T/flow Rate - Joule Thomson Cooler

You could use energy balance

The Work done by the expansion of Nitrogen should be = equal to the heat being removed on the surrounding.

something like this W= ∫Pdv = mass rate N2 Cp (ΔT),

or you could get the data from different mass rate of N2 versus ΔT, regress it, then you should find your equation for the correlation of the two. This is the most practical approach of your problem.

Helium & Nitrogen, don't have the same Cp(specific heat), don't use that Helium data, Nitrogen has its very own Cp. I suggest you go, try to experiment.

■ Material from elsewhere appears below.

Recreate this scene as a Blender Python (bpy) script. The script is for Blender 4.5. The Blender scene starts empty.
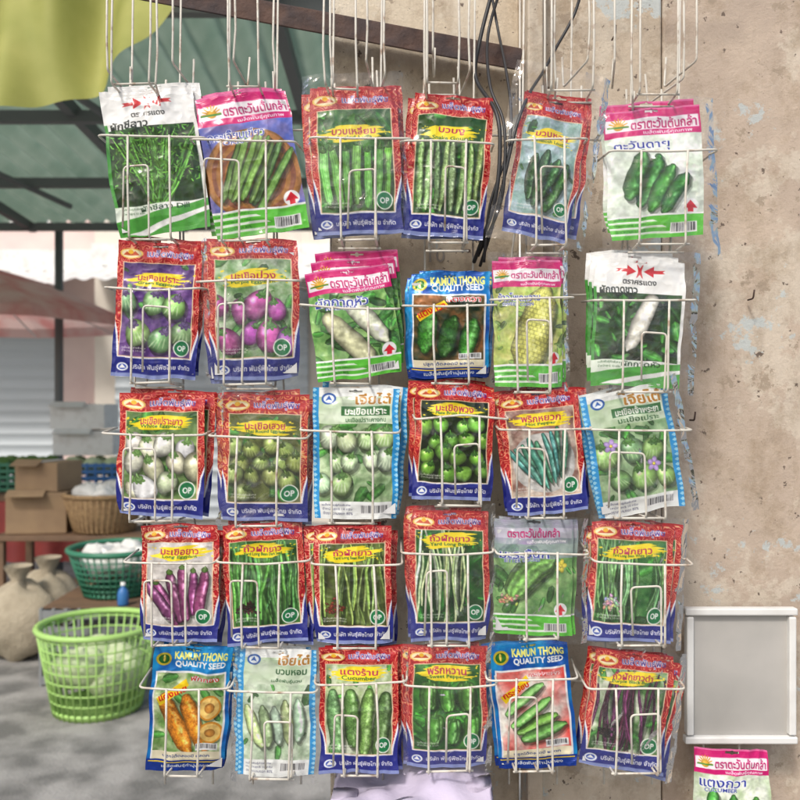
import bpy, math, random
import numpy as np
from mathutils import Vector, Matrix
R=math.radians
S=bpy.context.scene
C=S.collection
D=1.1; TAN=0.4727; ZC=1.4
def W(px,py,y=0.0):
    k=TAN*(D+y)/400
    return Vector(((px-400)*k,y,ZC+(400-py)*k))
def K(y=0.0): return TAN*(D+y)/400
# ------------------------------------------------------------------ materials
def mat(name,col=(.5,.5,.5),rough=.6,metal=0,col2=None,scale=20,lo=.4,hi=.6,bump=0,bscale=60,coat=0,detail=6,transl=0):
    m=bpy.data.materials.new(name); m.use_nodes=True; nt=m.node_tree; b=nt.nodes['Principled BSDF']
    b.inputs['Roughness'].default_value=rough; b.inputs['Metallic'].default_value=metal
    b.inputs['Coat Weight'].default_value=coat
    b.inputs['Base Color'].default_value=(*col,1)
    tc=nt.nodes.new('ShaderNodeTexCoord'); cs=None
    if col2:
        n=nt.nodes.new('ShaderNodeTexNoise'); n.inputs['Scale'].default_value=scale; n.inputs['Detail'].default_value=detail
        nt.links.new(tc.outputs['Object'],n.inputs['Vector'])
        r=nt.nodes.new('ShaderNodeValToRGB'); r.color_ramp.elements[0].position=lo; r.color_ramp.elements[1].position=hi
        r.color_ramp.elements[0].color=(*col,1); r.color_ramp.elements[1].color=(*col2,1)
        nt.links.new(n.outputs['Fac'],r.inputs['Fac']); nt.links.new(r.outputs['Color'],b.inputs['Base Color']); cs=r.outputs['Color']
    if bump:
        n=nt.nodes.new('ShaderNodeTexNoise'); n.inputs['Scale'].default_value=bscale; n.inputs['Detail'].default_value=5
        nt.links.new(tc.outputs['Object'],n.inputs['Vector'])
        bp=nt.nodes.new('ShaderNodeBump'); bp.inputs['Strength'].default_value=bump; bp.inputs['Distance'].default_value=.01
        nt.links.new(n.outputs['Fac'],bp.inputs['Height']); nt.links.new(bp.outputs['Normal'],b.inputs['Normal'])
    if transl:
        t=nt.nodes.new('ShaderNodeBsdfTranslucent'); t.inputs[0].default_value=(*col,1)
        if cs: nt.links.new(cs,t.inputs[0])
        mx=nt.nodes.new('ShaderNodeMixShader'); mx.inputs[0].default_value=transl
        out=[q for q in nt.nodes if q.type=='OUTPUT_MATERIAL'][0]
        nt.links.new(b.outputs[0],mx.inputs[1]); nt.links.new(t.outputs[0],mx.inputs[2]); nt.links.new(mx.outputs[0],out.inputs['Surface'])
    return m
def print_mat(name,metal,rough):
    m=bpy.data.materials.new(name); m.use_nodes=True; nt=m.node_tree; b=nt.nodes['Principled BSDF']
    a=nt.nodes.new('ShaderNodeAttribute'); a.attribute_name='Col'
    nt.links.new(a.outputs['Color'],b.inputs['Base Color'])
    b.inputs['Roughness'].default_value=rough; b.inputs['Metallic'].default_value=metal
    return m
def clear_mat():
    m=bpy.data.materials.new('clear_plastic'); m.use_nodes=True; nt=m.node_tree
    for n in list(nt.nodes):
        if n.type!='OUTPUT_MATERIAL': nt.nodes.remove(n)
    out=[n for n in nt.nodes][0]
    t=nt.nodes.new('ShaderNodeBsdfTransparent'); g=nt.nodes.new('ShaderNodeBsdfGlossy'); g.inputs['Roughness'].default_value=.06
    d=nt.nodes.new('ShaderNodeBsdfDiffuse'); d.inputs['Color'].default_value=(.85,.87,.88,1)
    tc=nt.nodes.new('ShaderNodeTexCoord'); n=nt.nodes.new('ShaderNodeTexNoise'); n.inputs['Scale'].default_value=26; n.inputs['Detail'].default_value=2.5; n.inputs['Distortion'].default_value=1.2
    nt.links.new(tc.outputs['Object'],n.inputs['Vector'])
    bp=nt.nodes.new('ShaderNodeBump'); bp.inputs['Strength'].default_value=.6; bp.inputs['Distance'].default_value=.006
    nt.links.new(n.outputs['Fac'],bp.inputs['Height']); nt.links.new(bp.outputs['Normal'],g.inputs['Normal'])
    fr=nt.nodes.new('ShaderNodeFresnel'); fr.inputs['IOR'].default_value=1.4; nt.links.new(bp.outputs['Normal'],fr.inputs['Normal'])
    mu=nt.nodes.new('ShaderNodeMath'); mu.operation='MULTIPLY_ADD'; mu.inputs[1].default_value=1.25; mu.inputs[2].default_value=.004
    nt.links.new(fr.outputs[0],mu.inputs[0])
    m1=nt.nodes.new('ShaderNodeMixShader'); m1.inputs[0].default_value=.012
    nt.links.new(t.outputs[0],m1.inputs[1]); nt.links.new(d.outputs[0],m1.inputs[2])
    m2=nt.nodes.new('ShaderNodeMixShader'); nt.links.new(mu.outputs[0],m2.inputs[0])
    nt.links.new(m1.outputs[0],m2.inputs[1]); nt.links.new(g.outputs[0],m2.inputs[2])
    nt.links.new(m2.outputs[0],out.inputs['Surface'])
    return m
M={}
M['wire']=mat('cream_wire',(.60,.57,.50),.42,.0,(.30,.20,.13),70,.54,.72)
M['clear']=clear_mat()
M['print']=print_mat('printed_foil',.0,.24)
M['foil']=print_mat('blue_metallic_foil',.3,.25)
M['black']=mat('black_rubber',(.02,.02,.022),.45)
M['rust']=mat('rusty_steel',(.10,.055,.04),.8,0,(.05,.035,.035),30,.35,.65,.4)
M['asphalt']=mat('asphalt',(.15,.148,.14),.9,0,(.34,.33,.315),5,.38,.62,.6,90,0,12)
M['greenroof']=mat('green_roof',(.20,.30,.23),.6,0,(.32,.41,.33),4,.3,.7,transl=.45)
M['tarp']=mat('tarp_lime',(.46,.46,.13),.7,0,(.36,.38,.09),6,.3,.7,.3,12,transl=.35)
M['strut']=mat('grey_steel',(.16,.17,.17),.6)
M['crate']=mat('grey_crate',(.22,.23,.24),.6)
M['cream']=mat('cream_plaster',(.78,.72,.63),.85,0,(.66,.60,.52),2.2,.35,.7)
M['pinkp']=mat('pink_plaster',(.78,.62,.58),.85,0,(.68,.52,.50),2.2,.35,.7)
M['shut']=mat('roller_shutter',(.50,.55,.58),.5)
M['glass']=mat('window_glass',(.05,.07,.08),.15)
M['white']=mat('white_paint',(.74,.74,.72),.5,0,(.58,.56,.53),14,.5,.75)
M['lgreen']=mat('light_green_plastic',(.38,.62,.18),.45)
M['dgreen']=mat('dark_green_plastic',(.04,.20,.12),.45)
M['blueP']=mat('blue_plastic',(.04,.16,.42),.45)
M['redP']=mat('red_plastic',(.42,.07,.06),.6,0,(.30,.05,.05),8,.3,.7)
M['card']=mat('brown_cardboard',(.38,.26,.15),.8,0,(.30,.20,.12),9,.3,.7)
M['wicker']=mat('wicker',(.42,.28,.14),.75,0,(.26,.16,.08),60,.35,.65,.5,120)
M['cloth']=mat('lavender_cloth',(.56,.50,.62),.9,0,(.46,.41,.54),10,.35,.7,.3,40)
M['wood']=mat('brown_wood',(.20,.12,.07),.7,0,(.13,.08,.05),8,.3,.7)
M['leaf']=mat('leaf_green',(.06,.16,.04),.6,0,(.12,.25,.06),20,.3,.7)
M['orange']=mat('orange_skin',(.65,.25,.04),.5)
M['paleveg']=mat('pale_produce',(.60,.66,.45),.5,0,(.42,.52,.28),15,.3,.7)
def wall_mat(name,a,b_,seed,blue=.595):
    m=bpy.data.materials.new(name); m.use_nodes=True; nt=m.node_tree; bs=nt.nodes['Principled BSDF']; bs.inputs['Roughness'].default_value=.75
    tc=nt.nodes.new('ShaderNodeTexCoord'); mp=nt.nodes.new('ShaderNodeMapping'); mp.inputs['Location'].default_value=(seed,seed*.7,0); mp.inputs['Scale'].default_value=(1,1,.75)
    nt.links.new(tc.outputs['Object'],mp.inputs['Vector'])
    mp2=nt.nodes.new('ShaderNodeMapping'); mp2.inputs['Location'].default_value=(seed*3,seed,seed*2); nt.links.new(tc.outputs['Object'],mp2.inputs['Vector'])
    mp3=nt.nodes.new('ShaderNodeMapping'); mp3.inputs['Scale'].default_value=(1,1,.16); mp3.inputs['Location'].default_value=(seed,0,seed); nt.links.new(tc.outputs['Object'],mp3.inputs['Vector'])
    def noise(sc,v,det=8,rg=.6):
        n=nt.nodes.new('ShaderNodeTexNoise'); n.inputs['Scale'].default_value=sc; n.inputs['Detail'].default_value=det; n.inputs['Roughness'].default_value=rg
        nt.links.new(v,n.inputs['Vector']); return n.outputs['Fac']
    def ramp(f,p0,p1,c0,c1):
        r=nt.nodes.new('ShaderNodeValToRGB'); e=r.color_ramp.elements; e[0].position=p0; e[1].position=p1; e[0].color=(*c0,1); e[1].color=(*c1,1)
        nt.links.new(f,r.inputs['Fac']); return r.outputs['Color']
    def mix(f,c1,c2):
        x=nt.nodes.new('ShaderNodeMix'); x.data_type='RGBA'; nt.links.new(f,x.inputs[0]); nt.links.new(c1,x.inputs[6])
        if isinstance(c2,tuple): x.inputs[7].default_value=(*c2,1)
        else: nt.links.new(c2,x.inputs[7])
        return x.outputs[2]
    base=ramp(noise(6,mp.outputs[0]),.34,.66,a,b_)
    pal=ramp(noise(9,mp2.outputs[0],10,.7),.52,.56,(0,0,0),(.55,.55,.55))
    c=mix(pal,base,(.68,.61,.50))
    st=ramp(noise(13,mp.outputs[0],12,.78),.48,.68,(0,0,0),(.85,.85,.85))
    c=mix(st,c,(.34,.255,.17))
    dr=ramp(noise(34,mp3.outputs[0],5,.6),.58,.74,(0,0,0),(.4,.4,.4))
    c=mix(dr,c,(.34,.26,.19))
    bl=ramp(noise(8,mp2.outputs[0],10,.72),blue,blue+.012,(0,0,0),(.75,.75,.75))
    c=mix(bl,c,(.50,.57,.58))
    br=ramp(noise(14,mp2.outputs[0],10,.75),.595,.605,(0,0,0),(.85,.85,.85))
    c=mix(br,c,(.36,.285,.21))
    chips=ramp(noise(55,mp2.outputs[0],6,.65),.645,.66,(0,0,0),(1,1,1))
    c=mix(chips,c,(.15,.11,.085))
    nt.links.new(c,bs.inputs['Base Color'])
    bp=nt.nodes.new('ShaderNodeBump'); bp.inputs['Strength'].default_value=.8; bp.inputs['Distance'].default_value=.005
    nt.links.new(noise(30,mp2.outputs[0],12,.75),bp.inputs['Height']); nt.links.new(bp.outputs['Normal'],bs.inputs['Normal'])
    return m
M['wallL']=wall_mat('beige_board_paint',(.70,.61,.47),(.58,.49,.37),1.3,.62)
M['wallR']=wall_mat('weathered_beige_paint',(.64,.54,.42),(.50,.41,.31),4.1,.59)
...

But, for me this is already been nailed by equations alone- relationships between the variables PV=mRT and Cp & Cv has already been known, so this is something that can be calculated given the conditions & constants.

Well, good luck then

http://webbook.nist.gov/chemistry/fluid/

I think you will find the lowest temperature you can achieve is the boiling temperature of the gas at ambient temperature/pressure. See: http://www.aero.org/publications/donabedian/donabedian-1.html The benefit of greater gas flow is an increase in cooling capacity, not lower temperature. Also you will find it critical to make sure your nitrogen supply is very dry or you will clog your J-T orifice with ice.

Thank for your help guys! But I don't get it…

Look at this diagram, I would like to be able to calculate the same: Temperature change as a function of Flow Rate (pressure drop per second)

What formula do i need to use?

Guess what? - you answered your own question. The boiling temperature of LN2 is 77 K which is what your graph shows. The gas flow required to get to that temperature depends on the mass you are cooling, its specific heat and how well it is insulated from ambient conditions. So the answer to your question is 77 K. If you want the flow required to get to that temperature you must supply additional information. Most J-T cooler designers make measurements and construct that curve

These diagram you provided above, is just the plot of the variables, from time o opening to stable cooling state state at time 2.2 min.

Take time from 2.2 to 10 min as the real effect of N2 cooling there. Time 0 to 2.2 is just the transition

I think the transition time is what OP is looking to calculate. The problem is that the J-T cooler is a refrigerator. When you put something in a refrigerator, the time it takes to reach low temperature depends on what it is. A tonic can takes less time to cool than 10 pounds of meat. If the item you are cooling goes through a phase change, you must add the latent heat for that change. Also, specific heat (Cp) for most materials is a function of temperature. These complexities illustrate why performance is usually estimated and then measured.

Hey Noudge79, welderman thank you for your input!

welderman you are right the flow will probably change if the Mass that needs to be cooled is bigger/smaller.

Let's do it for this case:

This system has constant ambient temperature of 180 degC. The nitrogen in the tank has 4000psi and 180 gedC. I need to cool this aluminum mass from 180 degC to 170 degC! (Let's say in 20mins)

If my flow rate is very small I will probably not notice any change in the temp. If its to big the mass will cool down to lower temp. then needed.

So how to find the right flow rate?

This is just like what I analysis stated above,

Energy balance of the two system should be considered,

Considering that the right side vacuum vessel, is something that can be considered as a reservoir, meaning, exhaust pressure of Nitrogen wont accumulate on the vessel, it stays vacuum regardless of how much discharge it has to take.

Again, the analysis is, the Heat(out) due to the expansion of Nitrogen would be equal to the heat input to 200 kg aluminum maintaining at 170 deg. C

∫Pdv(Nitrogen) = m C(ΔT)(Aluminum, C @ (170+180/2)) (First phase)

When this condition is now achieved, the equation will now change to

heat convected by Aluminum to surrounding = Heat (out) by Nitrogen expansion (Second Phase) --> this is minimal compared to the first phase obviously due to the type of heat transfer.

Most likely the same transition patterns of the diagram you provided @ #4.